"Odpinam szelki i luzuję pasek". Chodakowska pokazała, że ma do siebie ogromny dystans
Podjadamy ostatnie pierogi, zagryzamy kawałkami sernika i makowca. I gdzieś tam sumienie podpowiada, że trzeba będzie to kiedyś jakoś spalić. Jak ze świątecznym obżarstwem radzą sobie w święta znane trenerki? Ewa Chodakowska dodaje fankom nadziei. Z przymrużeniem oka rozgrzesza tych, którzy pofolgowali w święta.
Tyle sernika i sałatek z majonezem nie zjemy pewnie przez cały rok, co w te kilka świątecznych dni. Co o świątecznym ucztowaniu piszą w mediach społecznościowych te trenerki, które żyją z odchudzania Polaków? Anna Lewandowska chwali się rodzinnymi treningami, a Ewa Chodakowska? Ulubienica internautów po raz kolejny udowodniła, że ma do siebie ogromny dystans.
Chodakowska opublikowała na Instagramie krótki film. W stroju jednorożca recytuje krótki wierszyk: "Święta, święta, nie ćwiczyłam, tylko żarłam i przytyłam".
- ZNASZ TO? Kto jest ze mną i może powtórzyć moją świąteczną rymowankę? Zjadłam wszystko i niczego nie żałuję, mieszczę się już tylko w śpiochy jednorożca. Cały rok jestem FIT, ale w święta odpinam szelki i luzuję pasek... nie odmawiam MAMIE i CELEBRUJĘ ten czas na MAXA... też przy stole. O JAK MI DOBRZE. RÓWNOWAGA MUSI BYĆ... wracam wkrótce – pisze pod postem (pisownia oryginalna).

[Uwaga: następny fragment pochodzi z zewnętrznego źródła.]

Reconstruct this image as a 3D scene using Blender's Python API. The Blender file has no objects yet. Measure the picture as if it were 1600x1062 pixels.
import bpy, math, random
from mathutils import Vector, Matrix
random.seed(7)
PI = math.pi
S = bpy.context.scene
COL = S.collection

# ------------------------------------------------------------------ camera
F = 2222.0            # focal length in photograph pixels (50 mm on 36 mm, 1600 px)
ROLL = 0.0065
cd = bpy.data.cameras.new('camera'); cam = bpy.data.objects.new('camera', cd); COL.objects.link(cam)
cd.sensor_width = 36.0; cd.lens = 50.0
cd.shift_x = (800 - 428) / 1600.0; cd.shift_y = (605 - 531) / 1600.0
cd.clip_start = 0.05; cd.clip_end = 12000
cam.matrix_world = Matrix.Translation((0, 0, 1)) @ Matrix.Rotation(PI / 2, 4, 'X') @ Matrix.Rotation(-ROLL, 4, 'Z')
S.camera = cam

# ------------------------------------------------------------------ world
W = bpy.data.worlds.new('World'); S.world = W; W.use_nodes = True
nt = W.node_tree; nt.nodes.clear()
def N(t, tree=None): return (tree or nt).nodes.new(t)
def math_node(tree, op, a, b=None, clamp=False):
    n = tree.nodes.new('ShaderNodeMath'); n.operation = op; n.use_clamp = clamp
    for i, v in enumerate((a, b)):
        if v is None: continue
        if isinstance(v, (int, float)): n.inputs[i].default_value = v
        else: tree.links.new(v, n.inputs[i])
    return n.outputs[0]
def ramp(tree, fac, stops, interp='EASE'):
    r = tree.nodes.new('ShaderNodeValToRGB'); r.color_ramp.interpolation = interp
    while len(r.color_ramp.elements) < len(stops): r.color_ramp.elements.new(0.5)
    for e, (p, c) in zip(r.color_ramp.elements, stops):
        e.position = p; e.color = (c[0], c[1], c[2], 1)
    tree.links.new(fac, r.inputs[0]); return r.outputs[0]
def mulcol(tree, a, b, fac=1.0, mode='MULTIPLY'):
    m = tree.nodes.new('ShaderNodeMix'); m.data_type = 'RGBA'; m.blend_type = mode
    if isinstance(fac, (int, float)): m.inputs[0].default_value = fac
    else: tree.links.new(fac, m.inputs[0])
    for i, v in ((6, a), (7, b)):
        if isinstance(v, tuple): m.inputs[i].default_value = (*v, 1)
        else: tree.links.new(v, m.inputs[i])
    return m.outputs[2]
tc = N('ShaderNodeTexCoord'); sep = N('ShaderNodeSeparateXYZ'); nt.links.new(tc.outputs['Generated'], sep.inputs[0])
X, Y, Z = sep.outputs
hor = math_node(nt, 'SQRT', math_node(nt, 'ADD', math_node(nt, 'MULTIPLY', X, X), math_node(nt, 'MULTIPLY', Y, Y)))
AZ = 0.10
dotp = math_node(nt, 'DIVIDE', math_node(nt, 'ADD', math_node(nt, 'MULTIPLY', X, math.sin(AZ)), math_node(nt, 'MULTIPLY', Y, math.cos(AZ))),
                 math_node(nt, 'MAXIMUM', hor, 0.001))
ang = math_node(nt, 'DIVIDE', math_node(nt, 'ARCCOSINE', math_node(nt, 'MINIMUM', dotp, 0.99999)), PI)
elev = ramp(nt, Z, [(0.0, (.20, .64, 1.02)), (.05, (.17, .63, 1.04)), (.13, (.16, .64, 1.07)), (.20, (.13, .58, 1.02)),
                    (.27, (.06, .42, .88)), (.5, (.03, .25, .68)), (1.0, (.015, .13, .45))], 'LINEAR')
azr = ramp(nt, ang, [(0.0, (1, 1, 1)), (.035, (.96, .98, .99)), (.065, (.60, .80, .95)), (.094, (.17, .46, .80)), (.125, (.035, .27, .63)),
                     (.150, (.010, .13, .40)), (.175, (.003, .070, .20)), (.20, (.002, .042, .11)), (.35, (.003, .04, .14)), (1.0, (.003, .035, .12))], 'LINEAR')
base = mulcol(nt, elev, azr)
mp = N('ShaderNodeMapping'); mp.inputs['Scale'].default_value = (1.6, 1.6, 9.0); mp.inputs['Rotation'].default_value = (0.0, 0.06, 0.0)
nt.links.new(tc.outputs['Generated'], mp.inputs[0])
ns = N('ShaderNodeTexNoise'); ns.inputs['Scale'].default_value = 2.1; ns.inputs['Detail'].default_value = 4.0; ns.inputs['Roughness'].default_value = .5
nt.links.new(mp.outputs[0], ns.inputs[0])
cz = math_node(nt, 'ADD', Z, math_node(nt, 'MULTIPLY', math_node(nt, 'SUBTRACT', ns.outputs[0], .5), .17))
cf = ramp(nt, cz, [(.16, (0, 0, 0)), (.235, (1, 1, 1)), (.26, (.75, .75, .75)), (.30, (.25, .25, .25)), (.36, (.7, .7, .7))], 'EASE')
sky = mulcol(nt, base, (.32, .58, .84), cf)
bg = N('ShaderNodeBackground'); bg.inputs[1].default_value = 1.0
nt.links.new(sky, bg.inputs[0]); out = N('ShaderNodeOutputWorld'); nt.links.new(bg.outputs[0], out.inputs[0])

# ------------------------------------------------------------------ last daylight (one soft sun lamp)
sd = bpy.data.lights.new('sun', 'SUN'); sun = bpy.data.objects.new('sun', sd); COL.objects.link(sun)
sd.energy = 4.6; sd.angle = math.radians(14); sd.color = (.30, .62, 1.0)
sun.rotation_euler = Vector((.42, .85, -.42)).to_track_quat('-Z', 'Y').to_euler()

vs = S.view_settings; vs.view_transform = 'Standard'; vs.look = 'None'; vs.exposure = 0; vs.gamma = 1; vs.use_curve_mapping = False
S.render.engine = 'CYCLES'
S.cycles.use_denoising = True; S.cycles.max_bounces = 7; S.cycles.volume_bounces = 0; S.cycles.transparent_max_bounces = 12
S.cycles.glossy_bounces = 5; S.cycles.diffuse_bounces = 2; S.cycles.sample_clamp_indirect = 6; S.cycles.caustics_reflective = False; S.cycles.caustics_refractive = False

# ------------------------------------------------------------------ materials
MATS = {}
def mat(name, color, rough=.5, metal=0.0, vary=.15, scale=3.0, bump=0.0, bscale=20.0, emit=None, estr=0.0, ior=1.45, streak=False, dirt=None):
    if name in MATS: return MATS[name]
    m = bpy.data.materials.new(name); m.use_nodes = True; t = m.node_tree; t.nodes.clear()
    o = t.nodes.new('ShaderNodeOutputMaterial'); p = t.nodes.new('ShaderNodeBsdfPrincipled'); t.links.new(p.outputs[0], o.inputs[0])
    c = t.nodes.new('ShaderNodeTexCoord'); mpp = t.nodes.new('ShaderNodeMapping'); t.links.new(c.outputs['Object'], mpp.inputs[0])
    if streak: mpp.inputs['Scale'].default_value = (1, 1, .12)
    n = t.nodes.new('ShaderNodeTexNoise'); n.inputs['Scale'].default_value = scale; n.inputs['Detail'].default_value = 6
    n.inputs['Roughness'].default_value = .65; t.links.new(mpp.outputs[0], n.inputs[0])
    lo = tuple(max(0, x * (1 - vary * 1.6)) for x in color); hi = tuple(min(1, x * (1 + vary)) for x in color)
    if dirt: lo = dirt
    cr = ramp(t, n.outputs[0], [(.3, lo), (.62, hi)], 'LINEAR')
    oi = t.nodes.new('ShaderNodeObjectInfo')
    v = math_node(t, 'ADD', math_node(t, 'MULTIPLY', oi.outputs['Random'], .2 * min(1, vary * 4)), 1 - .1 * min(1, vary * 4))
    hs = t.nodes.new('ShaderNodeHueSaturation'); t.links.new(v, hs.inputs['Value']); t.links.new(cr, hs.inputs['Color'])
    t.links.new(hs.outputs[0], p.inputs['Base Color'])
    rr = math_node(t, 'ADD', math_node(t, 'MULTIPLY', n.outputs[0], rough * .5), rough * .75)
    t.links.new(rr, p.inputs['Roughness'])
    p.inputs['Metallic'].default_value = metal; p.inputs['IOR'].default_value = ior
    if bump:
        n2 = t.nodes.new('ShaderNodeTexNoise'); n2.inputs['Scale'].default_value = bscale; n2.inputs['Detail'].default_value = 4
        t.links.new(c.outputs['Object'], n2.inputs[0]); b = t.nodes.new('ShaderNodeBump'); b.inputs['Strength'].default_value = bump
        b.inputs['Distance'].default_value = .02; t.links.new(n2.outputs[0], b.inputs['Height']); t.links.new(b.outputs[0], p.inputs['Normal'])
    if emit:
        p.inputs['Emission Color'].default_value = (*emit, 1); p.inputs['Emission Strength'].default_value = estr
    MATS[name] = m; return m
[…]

Po świątecznych posiłkach organizm musi sobie poradzić nie tylko z dodatkowymi kilogramami, ale też z wysokim stężeniem cholesterolu we krwi oraz ze zwolnionym metabolizmem. Warto jednak pamiętać, że wszystko trzeba robić z umiarem. I jeść, i ćwiczyć. Nie ma co dać się zwariować.
- Żeby wrócić do formy, warto nie przechodzić na drastyczne diety, a raczej jeść pięć posiłków dziennie, wprowadzić do diety więcej pieczonych warzyw, wyeliminować mięso i ograniczyć pieczywo - radziła Hanna Stolińska-Fiedorowicz w rozmowie z WP.